DHS Deportation Numbers Again Called into Question
Jessica Zuckerman /
Reports are circling again this week that the Department of Homeland Security (DHS) continues to overstate its deportation numbers.
After boasting the highest number of removals of illegal immigrants in agency history late last year, DHS was criticized by Representative Lamar Smith (R–TX) for artificially inflating its deportation numbers by including figures on voluntary removals. Renewing his charge last week, Smith is once again pointing to further efforts to “distort” deportation statistics.
According to a press release by the House Judiciary Committee:
The House Judiciary Committee has obtained internal U.S. Immigration and Customs Enforcement (ICE) documents, which show that the Obama administration is cooking the books to achieve their so-called “record” deportation numbers for illegal immigrants and that removals are actually significantly down—not up—from 2009. Beginning in 2011, the Committee has learned that Obama administration officials at the Department of Homeland Security started to include numbers from the Alien Transfer Exit Program (ATEP) in its year-end removal numbers.… [I]t is illegitimate to count illegal immigrants apprehended by the Border Patrol along the Southwest border as ICE removals.
Under the Alien Transfer Exit Program (ATEP), which began in 2008, Mexican nationals apprehended along the border by the U.S. Border Patrol are moved to another border sector before they are sent back to Mexico. The intent is to break the cycle of smuggling by preventing illegal aliens from simply turning around and attempting to cross the border again at the same point of entry.

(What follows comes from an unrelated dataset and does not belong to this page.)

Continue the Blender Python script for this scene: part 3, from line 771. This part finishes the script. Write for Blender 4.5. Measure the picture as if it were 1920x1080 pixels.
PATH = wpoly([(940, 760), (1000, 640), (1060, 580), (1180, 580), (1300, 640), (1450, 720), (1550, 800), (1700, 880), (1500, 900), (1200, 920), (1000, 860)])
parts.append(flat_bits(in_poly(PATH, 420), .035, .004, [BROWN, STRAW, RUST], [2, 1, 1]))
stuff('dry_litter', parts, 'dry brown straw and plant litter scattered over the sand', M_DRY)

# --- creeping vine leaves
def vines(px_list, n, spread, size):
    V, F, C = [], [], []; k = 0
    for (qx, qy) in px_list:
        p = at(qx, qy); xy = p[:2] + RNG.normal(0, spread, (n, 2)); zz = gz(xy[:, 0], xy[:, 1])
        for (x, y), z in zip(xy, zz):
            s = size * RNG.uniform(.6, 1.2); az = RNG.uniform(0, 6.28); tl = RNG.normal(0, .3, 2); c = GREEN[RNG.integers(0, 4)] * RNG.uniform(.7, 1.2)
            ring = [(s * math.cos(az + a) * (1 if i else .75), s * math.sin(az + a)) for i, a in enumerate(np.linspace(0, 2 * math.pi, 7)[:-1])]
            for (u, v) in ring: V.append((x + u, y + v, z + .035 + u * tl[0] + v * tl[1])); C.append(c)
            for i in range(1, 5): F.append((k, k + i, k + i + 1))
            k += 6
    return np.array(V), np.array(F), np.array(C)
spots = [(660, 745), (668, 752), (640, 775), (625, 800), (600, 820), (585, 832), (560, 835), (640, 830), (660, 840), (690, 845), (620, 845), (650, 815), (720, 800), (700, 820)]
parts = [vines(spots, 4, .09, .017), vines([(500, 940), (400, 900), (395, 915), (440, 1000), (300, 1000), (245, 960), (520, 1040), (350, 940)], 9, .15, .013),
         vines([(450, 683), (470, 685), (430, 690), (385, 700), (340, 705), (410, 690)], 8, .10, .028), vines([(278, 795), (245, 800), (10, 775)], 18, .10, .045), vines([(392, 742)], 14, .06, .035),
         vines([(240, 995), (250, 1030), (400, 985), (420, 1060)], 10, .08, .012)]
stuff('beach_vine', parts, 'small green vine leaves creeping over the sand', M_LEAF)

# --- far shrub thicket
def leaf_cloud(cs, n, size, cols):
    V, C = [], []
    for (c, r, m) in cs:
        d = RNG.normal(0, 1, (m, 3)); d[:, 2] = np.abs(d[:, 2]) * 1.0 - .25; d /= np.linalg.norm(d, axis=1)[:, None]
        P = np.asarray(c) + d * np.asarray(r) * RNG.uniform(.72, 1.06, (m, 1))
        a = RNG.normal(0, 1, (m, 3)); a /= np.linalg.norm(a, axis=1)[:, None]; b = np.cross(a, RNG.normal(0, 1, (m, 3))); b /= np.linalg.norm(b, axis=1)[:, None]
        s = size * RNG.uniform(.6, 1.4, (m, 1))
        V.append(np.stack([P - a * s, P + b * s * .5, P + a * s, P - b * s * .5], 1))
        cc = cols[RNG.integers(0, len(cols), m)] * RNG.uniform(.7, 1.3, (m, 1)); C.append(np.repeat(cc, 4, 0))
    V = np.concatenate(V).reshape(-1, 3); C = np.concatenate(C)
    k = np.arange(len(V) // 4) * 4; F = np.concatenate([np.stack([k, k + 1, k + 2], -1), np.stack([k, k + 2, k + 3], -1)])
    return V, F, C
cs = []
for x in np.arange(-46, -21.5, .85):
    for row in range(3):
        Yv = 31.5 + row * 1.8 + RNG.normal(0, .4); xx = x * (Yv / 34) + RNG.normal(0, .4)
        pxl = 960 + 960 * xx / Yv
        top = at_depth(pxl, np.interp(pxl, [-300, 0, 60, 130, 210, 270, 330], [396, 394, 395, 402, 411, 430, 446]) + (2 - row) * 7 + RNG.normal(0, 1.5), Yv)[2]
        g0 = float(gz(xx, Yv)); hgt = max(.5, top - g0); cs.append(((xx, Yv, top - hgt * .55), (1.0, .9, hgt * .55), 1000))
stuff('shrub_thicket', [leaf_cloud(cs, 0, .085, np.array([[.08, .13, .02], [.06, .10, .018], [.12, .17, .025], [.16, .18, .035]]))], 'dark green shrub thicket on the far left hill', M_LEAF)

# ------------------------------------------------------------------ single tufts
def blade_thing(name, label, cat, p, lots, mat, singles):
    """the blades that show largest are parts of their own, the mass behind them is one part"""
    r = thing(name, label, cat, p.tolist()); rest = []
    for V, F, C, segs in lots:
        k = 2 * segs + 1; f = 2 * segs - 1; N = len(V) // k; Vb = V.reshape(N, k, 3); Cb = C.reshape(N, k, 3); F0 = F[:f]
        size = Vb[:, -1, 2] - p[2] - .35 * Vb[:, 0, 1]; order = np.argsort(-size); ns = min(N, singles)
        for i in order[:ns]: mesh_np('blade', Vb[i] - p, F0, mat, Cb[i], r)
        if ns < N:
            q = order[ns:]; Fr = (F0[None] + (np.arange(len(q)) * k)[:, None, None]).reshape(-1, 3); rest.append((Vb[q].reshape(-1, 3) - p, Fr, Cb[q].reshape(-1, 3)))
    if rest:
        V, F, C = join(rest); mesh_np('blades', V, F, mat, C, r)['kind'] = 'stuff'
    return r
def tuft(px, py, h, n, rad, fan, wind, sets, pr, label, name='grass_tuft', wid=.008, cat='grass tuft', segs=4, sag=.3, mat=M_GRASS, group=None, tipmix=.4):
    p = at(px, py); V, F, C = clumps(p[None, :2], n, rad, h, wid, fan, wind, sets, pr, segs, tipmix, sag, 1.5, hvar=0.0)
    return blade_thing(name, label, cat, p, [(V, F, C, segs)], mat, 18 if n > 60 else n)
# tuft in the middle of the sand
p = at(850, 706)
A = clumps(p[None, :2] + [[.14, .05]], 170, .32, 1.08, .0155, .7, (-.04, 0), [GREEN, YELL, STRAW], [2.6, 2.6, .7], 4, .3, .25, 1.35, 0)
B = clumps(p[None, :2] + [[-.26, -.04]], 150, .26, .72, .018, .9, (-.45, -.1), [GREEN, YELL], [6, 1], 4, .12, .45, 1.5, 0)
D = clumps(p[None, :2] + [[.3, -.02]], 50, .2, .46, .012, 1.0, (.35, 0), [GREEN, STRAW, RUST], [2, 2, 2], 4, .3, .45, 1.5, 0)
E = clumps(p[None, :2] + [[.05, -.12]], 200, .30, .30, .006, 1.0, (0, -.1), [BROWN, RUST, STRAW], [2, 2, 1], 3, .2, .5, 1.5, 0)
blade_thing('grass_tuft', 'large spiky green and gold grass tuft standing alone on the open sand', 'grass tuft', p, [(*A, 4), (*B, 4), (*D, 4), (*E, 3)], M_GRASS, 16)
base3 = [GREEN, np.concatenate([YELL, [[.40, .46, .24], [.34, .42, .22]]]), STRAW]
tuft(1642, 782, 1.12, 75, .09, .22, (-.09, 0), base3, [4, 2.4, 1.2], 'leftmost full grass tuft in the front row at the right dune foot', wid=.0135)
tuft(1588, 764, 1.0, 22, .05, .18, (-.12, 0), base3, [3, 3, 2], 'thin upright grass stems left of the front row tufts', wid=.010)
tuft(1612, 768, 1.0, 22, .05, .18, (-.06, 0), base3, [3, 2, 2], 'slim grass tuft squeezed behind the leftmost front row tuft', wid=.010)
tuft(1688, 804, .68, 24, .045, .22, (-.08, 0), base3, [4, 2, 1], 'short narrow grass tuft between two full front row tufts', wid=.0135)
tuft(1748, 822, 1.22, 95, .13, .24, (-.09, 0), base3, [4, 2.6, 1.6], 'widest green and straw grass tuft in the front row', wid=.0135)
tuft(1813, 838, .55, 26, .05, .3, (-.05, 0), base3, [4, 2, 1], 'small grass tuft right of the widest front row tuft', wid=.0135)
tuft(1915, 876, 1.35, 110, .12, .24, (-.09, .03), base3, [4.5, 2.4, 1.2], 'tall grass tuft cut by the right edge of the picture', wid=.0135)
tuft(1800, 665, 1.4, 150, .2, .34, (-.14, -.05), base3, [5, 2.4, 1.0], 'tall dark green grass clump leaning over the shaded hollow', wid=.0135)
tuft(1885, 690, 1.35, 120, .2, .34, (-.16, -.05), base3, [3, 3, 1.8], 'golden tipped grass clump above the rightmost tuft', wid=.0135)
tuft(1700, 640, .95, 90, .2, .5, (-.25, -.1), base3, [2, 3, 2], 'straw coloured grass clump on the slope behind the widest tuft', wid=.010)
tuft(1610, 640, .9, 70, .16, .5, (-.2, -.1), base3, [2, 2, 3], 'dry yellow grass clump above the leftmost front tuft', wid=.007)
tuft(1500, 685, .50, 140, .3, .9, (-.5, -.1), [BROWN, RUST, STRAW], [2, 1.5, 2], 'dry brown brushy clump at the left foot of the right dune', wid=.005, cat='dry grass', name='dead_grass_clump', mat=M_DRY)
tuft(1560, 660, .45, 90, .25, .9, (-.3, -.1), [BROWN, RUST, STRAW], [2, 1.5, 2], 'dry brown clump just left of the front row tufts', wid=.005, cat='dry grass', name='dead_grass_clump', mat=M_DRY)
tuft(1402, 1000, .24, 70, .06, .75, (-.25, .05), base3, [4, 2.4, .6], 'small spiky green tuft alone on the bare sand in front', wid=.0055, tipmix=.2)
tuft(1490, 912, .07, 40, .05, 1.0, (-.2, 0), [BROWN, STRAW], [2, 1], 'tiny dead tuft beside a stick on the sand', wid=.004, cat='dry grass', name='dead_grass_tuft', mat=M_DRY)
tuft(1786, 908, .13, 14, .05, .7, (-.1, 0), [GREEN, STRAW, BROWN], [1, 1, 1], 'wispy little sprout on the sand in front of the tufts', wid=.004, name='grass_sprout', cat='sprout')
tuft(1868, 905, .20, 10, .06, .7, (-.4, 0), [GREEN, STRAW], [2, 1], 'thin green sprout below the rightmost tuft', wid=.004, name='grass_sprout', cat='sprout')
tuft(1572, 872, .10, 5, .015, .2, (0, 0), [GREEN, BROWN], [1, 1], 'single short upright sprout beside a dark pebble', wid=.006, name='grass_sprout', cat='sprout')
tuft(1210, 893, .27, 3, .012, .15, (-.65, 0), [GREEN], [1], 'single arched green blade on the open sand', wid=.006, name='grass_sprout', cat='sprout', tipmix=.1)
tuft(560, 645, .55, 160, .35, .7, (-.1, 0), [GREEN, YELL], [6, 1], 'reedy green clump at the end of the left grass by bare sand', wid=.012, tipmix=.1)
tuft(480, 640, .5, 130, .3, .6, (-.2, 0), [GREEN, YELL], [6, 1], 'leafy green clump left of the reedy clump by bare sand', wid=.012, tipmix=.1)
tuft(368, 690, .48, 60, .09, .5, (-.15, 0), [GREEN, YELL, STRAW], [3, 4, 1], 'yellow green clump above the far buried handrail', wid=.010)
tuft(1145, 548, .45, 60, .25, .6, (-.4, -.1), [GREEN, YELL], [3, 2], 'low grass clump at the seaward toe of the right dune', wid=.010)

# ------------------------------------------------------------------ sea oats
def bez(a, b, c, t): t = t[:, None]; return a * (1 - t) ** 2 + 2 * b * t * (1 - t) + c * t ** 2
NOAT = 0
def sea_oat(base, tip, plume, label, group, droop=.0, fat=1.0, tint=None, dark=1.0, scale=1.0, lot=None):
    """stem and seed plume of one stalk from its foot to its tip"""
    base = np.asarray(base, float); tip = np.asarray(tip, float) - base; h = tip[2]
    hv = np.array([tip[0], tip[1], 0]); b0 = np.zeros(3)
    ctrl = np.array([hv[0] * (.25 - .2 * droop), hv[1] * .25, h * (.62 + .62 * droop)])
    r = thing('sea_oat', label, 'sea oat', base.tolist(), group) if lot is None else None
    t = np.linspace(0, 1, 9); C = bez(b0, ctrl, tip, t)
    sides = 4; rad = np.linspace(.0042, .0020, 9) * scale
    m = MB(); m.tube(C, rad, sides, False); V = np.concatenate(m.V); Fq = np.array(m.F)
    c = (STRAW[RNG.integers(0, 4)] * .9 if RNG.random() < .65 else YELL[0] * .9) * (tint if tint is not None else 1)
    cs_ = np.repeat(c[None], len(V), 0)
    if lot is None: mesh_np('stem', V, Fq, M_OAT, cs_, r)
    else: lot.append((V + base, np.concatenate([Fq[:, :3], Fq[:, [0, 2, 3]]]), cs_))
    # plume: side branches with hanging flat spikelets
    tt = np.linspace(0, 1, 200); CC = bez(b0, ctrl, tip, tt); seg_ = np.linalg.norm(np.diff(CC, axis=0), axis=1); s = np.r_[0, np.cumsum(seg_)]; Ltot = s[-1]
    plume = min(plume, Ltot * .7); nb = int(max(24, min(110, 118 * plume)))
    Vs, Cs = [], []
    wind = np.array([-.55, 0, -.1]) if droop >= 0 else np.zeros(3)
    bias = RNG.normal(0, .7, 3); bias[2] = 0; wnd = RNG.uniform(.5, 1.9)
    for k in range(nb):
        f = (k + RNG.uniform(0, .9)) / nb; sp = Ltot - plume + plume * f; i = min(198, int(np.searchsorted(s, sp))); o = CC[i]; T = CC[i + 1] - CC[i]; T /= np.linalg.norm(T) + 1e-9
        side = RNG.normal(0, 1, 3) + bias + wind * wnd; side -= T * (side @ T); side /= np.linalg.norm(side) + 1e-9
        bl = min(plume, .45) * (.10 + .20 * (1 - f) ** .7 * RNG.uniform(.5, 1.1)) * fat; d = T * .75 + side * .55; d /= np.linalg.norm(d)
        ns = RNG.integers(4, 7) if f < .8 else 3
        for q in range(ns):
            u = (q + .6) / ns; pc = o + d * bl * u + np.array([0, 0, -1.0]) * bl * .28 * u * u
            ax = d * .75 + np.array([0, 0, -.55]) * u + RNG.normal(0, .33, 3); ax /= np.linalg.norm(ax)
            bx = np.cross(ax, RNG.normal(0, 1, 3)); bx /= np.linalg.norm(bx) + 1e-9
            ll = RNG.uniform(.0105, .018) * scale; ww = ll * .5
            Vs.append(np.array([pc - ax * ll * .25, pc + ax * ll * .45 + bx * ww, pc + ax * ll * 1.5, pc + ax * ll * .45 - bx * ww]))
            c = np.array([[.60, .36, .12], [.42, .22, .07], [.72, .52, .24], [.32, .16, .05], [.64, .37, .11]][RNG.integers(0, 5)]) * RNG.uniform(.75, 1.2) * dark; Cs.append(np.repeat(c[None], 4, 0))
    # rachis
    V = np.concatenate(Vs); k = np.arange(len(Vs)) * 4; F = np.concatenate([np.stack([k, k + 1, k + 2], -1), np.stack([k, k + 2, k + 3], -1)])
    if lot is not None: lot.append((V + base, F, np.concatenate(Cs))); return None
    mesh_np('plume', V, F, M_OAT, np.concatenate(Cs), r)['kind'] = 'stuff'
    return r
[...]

Thus, by including ATEP numbers in removal figures, DHS is counting individuals who are apprehended along the border and immediately returned in the same way as those who are ordered to be deported by the courts. The key difference, then, is not only that individuals returned through ATEP are apprehended before they cross the border into the U.S. but also that those returned through ATEP receive no criminal penalty or bars from returning to the U.S.
Do away with ATEP removals numbers in ICE’s deportation figures and what you get is not the record number the agency so proudly proclaims. ICE’s 2011 total removals, according to the House Judiciary press release, would drop from a purported 397,000 to around 360,000, and the agency’s 2012 numbers (annualized) would drop from 334,000 to approximately 263,000.

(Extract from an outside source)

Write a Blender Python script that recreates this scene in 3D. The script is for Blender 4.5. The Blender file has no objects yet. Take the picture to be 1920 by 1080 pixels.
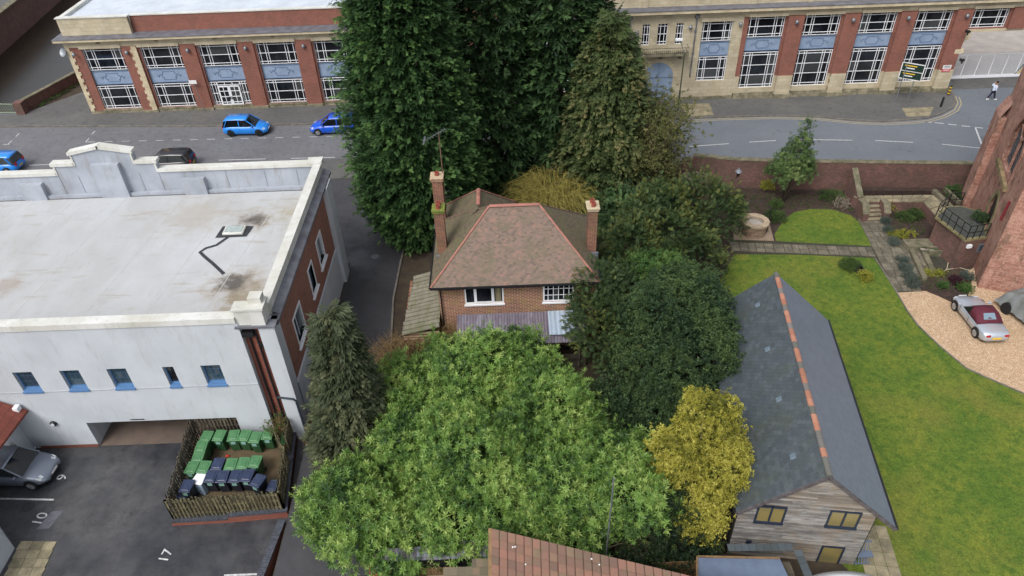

To put this in perspective, that means that ICE removals this year would then be 14 percent below reported 2008 numbers and 19 percent below the same figure for 2009.
America doesn’t need another numbers game. It’s time for the Administration to get serious when it comes to immigration enforcement. The nation needs an immigration policy that not only respects the rule of law by ensuring that individuals are not able to enter and remain in the U.S. illegally, but also streamlines the visa system to ensure that those who wish to come here legally can do so.